Book Notes: Successful Fathers

An older book (no kindle version!), Successful Fathers, was recommended to me by a father I really respect. Here are my book notes for it.

Fathers and mothers today, isolated as they are from their own parents and extended family, need as much experienced advice as they can get. In our own era, they need to work harder to get it.

Rings very true. Most parents, who aren’t under some other massive life stress (finances, health, etc) are very concerned about raising their kids the "right way". I am too.

However, parenting advice is an industry. It’s a business. There’s lots of advice in books, videos, courses, etc and much of it is conflicting. We aren’t missing advice, we are missing advice we can trust.

What he identifies here is this didn’t use to be a problem. Your parents, cousins, tight-night community passed down what they learned and that was it. You trusted them because you saw the outcome and didn’t try to look anywhere else. It’s definitely more complicated now.

Love is the capacity and willingness to embrace hardship for the sake of someone’s welfare

Beautiful definition.

From the earliest infancy, we acquire [values] by imitating people whose character we admire, principally from our parents.

I really enjoyed Wanting which explores the idea of mimetic desire. This is another example of how we are deeply mimetic. It’s not something that’s good or bad, it just is, and it’s important to take into account when thinking about human nature.

If my kids copy who they admire, it’s important that I become someone they can admire. This may sound obvious, but it results in interesting tradeoffs: should I spend time with my kids, or time doing something that powers the rest of my life?

I think the answer is complicated. Modern parenting advice and the current cultural norms—at least in how I perceive them—seem to push for spending more time with your kids, always. You aren’t a good dad unless you are at the soccer game, dance practice, reading to your kids, etc. Those are all good things, but the equation is more complex when thinking about how to spend your time when you have kids: making sure you are living life to the fullest is a critically important thing and can’t be sacrificed on the altar of maximizing time with your kids.

A husband’s neglect for his wife, a failure to support her authority, leads eventually toward the children’s saas and disobedience at home.

Parents need to be fully aligned in how they are raising kids—standard of behavior, discipline, etc.
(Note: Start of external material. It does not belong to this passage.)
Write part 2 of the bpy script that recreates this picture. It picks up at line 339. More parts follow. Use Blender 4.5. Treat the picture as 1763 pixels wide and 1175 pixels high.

If dad isn’t fully behind mom, and vise-vera, kids will naturally use this against their parents to get what they want.

It’s up to parents to ensure kids don’t get what they want, but get what they need.

Psychologists have noted that much of the posturing and verbal defiance of adolescents is really testing and questioning of their father’s standards.

This aligns closely with the "high standard, high connection" parenting approach that most of the "emotion coaching"-type parenting books espouse.

The idea is that kids really want boundaries and rules and bad behavior—when they are young, or older—is their way of testing where the boundaries really are. This has felt very true in my experience.

Middle-class children today almost never see their father work

I think this is changing with remote work, but in a sense, it’s hard to ‘see’ the work that dad (or mom!) might be doing on a call or on the computer.

The idea still holds that kids rarely see dads working in an area where they excel. This decreases the respect for their parents and naturally encourages them to look elsewhere for a mimetic model for their life.

Bringing kids into your work in creative and sometimes strange ways feels key to giving them a greater understanding of what you do and why they should respect you for it.

Television and other entertainment have become the principal means by which children concepts of adult life

The core of this statement is true: rather than kids learning about adult life through a group of adults, kids do infer what ‘real life’ is like through screens. Videos, social media, news, articles, etc have an outsized influence on how kids decide how the real work operates.

The book makes the argument that this influence has grown over time because of the decreased interaction with other adults. I think this is more true than ever before—we don’t interact with nearly as many people as we used to, because we don’t have to. Mostly everything you need can be ordered quickly on a phone, work can be done remotely, neighborhoods are more isolated, etc. The lack of adult interaction changes how kids build a model of how adult life really is.

Material riches crowd out the central realities of life

The more wealth we have, the more we are comfortable and forget the suffering of others. It’s easier to empathize with others’ suffering when you are experiencing it yourself.

children come to know their father’s mind inside and out

Letting kids into your inner life—what you are experiencing, what you are feeling, how you are thinking about a problem, how you are approaching a situation is key to giving them an understanding of who you are. If they don’t know who you are, they can’t decide if they should model their life after you.

I’ve always loved families that have intense discussions. Vigorous debate and explaining how you are thinking are key to a child’s formation.